During the first half of the 20th century is was quite common to see a distance coach working with throwers, or vice versa. Without a big staff of assistant coaches, collegiate track coaches were required to have a much broader skill set. Just look at the biography of the legendary Bill Bowerman as an example. In Seattle Ken Foreman did the same thing while across town Hec Edmundson not only coached the University of Washington track team (including several Olympic medalists in various events), but also guided the basketball team for nearly 30 years. As training has become more specialized, this legacy has been replaced with one-event specialists like myself.

Coach Dan Pfaff at his facility in Arizona with the World Athletics Center. Photo by World Athletics Center.
But coach Dan Pfaff is proof that this rare breed still exists. Pfaff has had unprecedented success across nearly every event including the sprints (1996 Olympic 100-meter gold medalist and former world-record-holder Donovan Bailey), jumps (2012 Olympic long jump champion Greg Rutherford), vaulting (2007 World Champion and US record holder Brad Walker), and throws (US discus record holder Suzy Powell).
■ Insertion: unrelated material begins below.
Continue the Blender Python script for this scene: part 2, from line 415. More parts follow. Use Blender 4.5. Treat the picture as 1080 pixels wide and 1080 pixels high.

Throughout his career he has coached at major universities like LSU, Texas and Florida. More recently he has spent time leading the USOC Olympic Training Center in Chula Vista and the UK Athletics High Performance Centre in London. After the London Olympics he took on a new role as coach for the World Athletics Center in Phoenix where he will work with Walker and many other world class field event athletes.
A few weeks ago I had the chance to pick Pfaff’s brain about a variety of topics including how to improve technique in older athletes, common themes in his approaches to the different events, the use of different intensities in training, and his experience and thoughts on the hammer throw. Due to the length of the talk I will be posting it in three parts. Below is the first part which covers technical learning and the common themes between all events.
Part 1: Improving Technique and Finding Commonalities Between Events
Improving Technique
Martin: I’d like to start off with a question that’s more personal in nature. I’m curious to hear your approach to fixing the technical problems of someone with very engrained bad habits. In other words, how do you teach an old dog like myself new tricks?
Dan: I think there are two directions from which you can attack problems. If you are looking at film you can look at frames that occur before the problem and frames that occur after. Sometimes working on things further down the road can go back and fix the cause. And sometimes the art is looking at how many frames earlier do you have to intervene to get an effectual change at a certain point in time.
A lot of times, especially in the throws, the resistance to change is an alarm theory. We set alarms like single support, double support, ball position, time in the air, and so on and so forth. We set up this alarm system for executing movements. These alarms are pretty dominant for elite athletes and override spatial and temporal awareness. Once you are set in a certain pattern the alarms are the central governor so to speak.
Martin: I know you generally prefer focusing on the movement in its entirety. But when trying to focus on these alarms will you break down the technique into its component parts?
Dan: I am pretty much a whole movement guy. Drills and part-whole learning have their place as you evolve as an athlete from a beginner to an elite athlete. But I haven’t had much success with drills or isolated part-whole integration with advanced athletes. We use real-time tasks.
Martin: So it sounds like to alter the alarms you simply want to make things feel different for the body so that it can relearn things. What inputs do you use to change the alarms?
Dan: We may change positioning in the circle, the weight of implement, or other entities. But we are always working in real-time with the whole movement.
If some of the alarms are stuck on the entry of a throw, you can play with shoulder axis, hip axis, deflection angles, where is the head during the wind, etc. There are certain triggers that start the alarm process. Part of the art is figuring where the triggers are that set or reset the alarms.